Carbon nanotubes

Published : Apr 13, 2016 12:30 IST

ONE of the main reasons for limiting the operating lifetime of nuclear reactors is that metals exposed to the strong radiation environment near the reactor core become porous and brittle, which can lead to cracking and failure. Scientists at the Massachusetts Institute of Technology (MIT), U.S., and collaborators from Texas A&M University, and universities in South Korea, Chile and Argentina, have found that adding a tiny quantity of carbon nanotubes (CNTs) to the metal can dramatically slow this breakdown process. For now, the method has only proved effective for aluminium, which limits its applications to the lower-temperature environments found in research reactors. The team said the method might also be usable in the higher-temperature alloys used in commercial reactors. The findings were described in a recent issue of Nano Energy.

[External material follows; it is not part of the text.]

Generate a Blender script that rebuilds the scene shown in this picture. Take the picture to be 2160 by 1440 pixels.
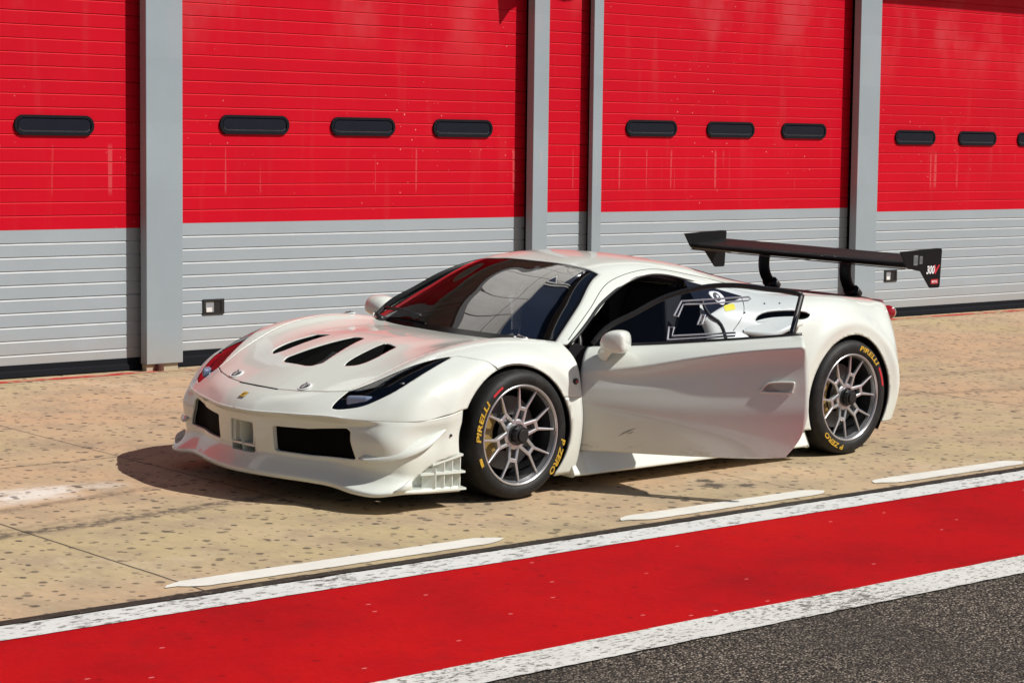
import bpy, math, random
import numpy as np
from mathutils import Vector, Matrix, Euler
scene = bpy.context.scene
for o in list(bpy.data.objects): bpy.data.objects.remove(o, do_unlink=True)
R = math.radians
# ------------------------------------------------------------------ camera (measured from the photograph)
CAM_F, CAM_PITCH, CAM_ROLL, CAM_YAW, CAM_H = 4655.76, .0901, .0118, .7312, 1.7941
fw = Vector((math.sin(CAM_YAW)*math.cos(CAM_PITCH), math.cos(CAM_YAW)*math.cos(CAM_PITCH), -math.sin(CAM_PITCH)))
r0 = Vector((math.cos(CAM_YAW), -math.sin(CAM_YAW), 0)); u0 = r0.cross(fw)
rv = math.cos(CAM_ROLL)*r0+math.sin(CAM_ROLL)*u0; uv = math.cos(CAM_ROLL)*u0-math.sin(CAM_ROLL)*r0
cd = bpy.data.cameras.new('camera'); cam = bpy.data.objects.new('camera', cd); scene.collection.objects.link(cam)
cam.matrix_world = Matrix(((rv.x, uv.x, -fw.x, 0), (rv.y, uv.y, -fw.y, 0), (rv.z, uv.z, -fw.z, CAM_H), (0, 0, 0, 1)))
cd.sensor_width = 36; cd.lens = 36*CAM_F/2160; cd.clip_end = 2000; cd.clip_start = .05
scene.camera = cam
# ------------------------------------------------------------------ sky, sun, exposure
SUN = Vector((.50, -.82, 1.0)).normalized()          # towards the sun
el = math.asin(SUN.z); az = math.atan2(SUN.x, SUN.y)
world = bpy.data.worlds.new('World'); scene.world = world; world.use_nodes = True
nt = world.node_tree; nt.nodes.clear()
sky = nt.nodes.new('ShaderNodeTexSky'); sky.sky_type = 'NISHITA'; sky.sun_disc = False
sky.sun_elevation = el; sky.sun_rotation = az; sky.air_density = 1.0; sky.dust_density = 1.6; sky.ozone_density = 1.0
bg = nt.nodes.new('ShaderNodeBackground'); bg.inputs[1].default_value = .050
wo = nt.nodes.new('ShaderNodeOutputWorld'); nt.links.new(sky.outputs[0], bg.inputs[0]); nt.links.new(bg.outputs[0], wo.inputs[0])
sd = bpy.data.lights.new('sun', 'SUN'); sd.energy = 4.7; sd.angle = R(.53); sd.color = (1, .965, .905)
sun = bpy.data.objects.new('sun', sd); scene.collection.objects.link(sun)
sun.rotation_euler = (-SUN).to_track_quat('-Z', 'Y').to_euler(); sun.location = (0, -20, 30)
vs = scene.view_settings; vs.view_transform = 'Standard'; vs.look = 'None'; vs.exposure = 0; vs.gamma = 1
try: vs.use_curve_mapping = False
except Exception: pass
SLOPE = .02494                                         # the apron falls from the garages to the gutter
CAR_X, CAR_Y, CAR_A = 7.4565, 9.2197, .0163
def gz(Y): return math.tan(SLOPE)*(max(Y, 4.)-CAR_Y)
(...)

Aluminium is currently used in not only research reactor components but also nuclear batteries and spacecraft and has been proposed as a material for storage containers for nuclear waste. So, improving its operating lifetime could have significant benefits, said Ju Li of MIT, the lead author of the work. The metal with CNTs uniformly dispersed inside “is designed to mitigate radiation damage” for long periods without degrading, said Kang Pyo So of MIT, co-author of the paper. Helium from radiation transmutation takes up residence inside metals and causes the material to become riddled with tiny bubbles along grain boundaries and progressively more brittle, the researchers explained. The nanotubes, despite only making up a small fraction of the volume—less than 2 per cent and about 1 per cent by weight—can form a percolating, one-dimensional transport network that provides pathways for the helium to leak out instead of being trapped within the metal, where it can continue to do damage, they pointed out. The huge total interfacial area of these one-dimensional nanostructures provides a way for radiation-induced point defects to recombine in the metal, alleviating a process that also leads to embrittlement. For a given amount of exposure to radiation, tests have shown the amount of embrittlement is reduced about five- to tenfold. The composite can be manufactured at low cost by common industrial methods and is already being produced by the tonne by manufacturers in South Korea for the automotive industry.

While the material used for testing was aluminium, the team plans to run similar tests with zirconium, a metal widely used for high-temperature reactor applications such as the cladding of nuclear fuel pellets. “We think this is a generic property of metal-CNT systems,” he said.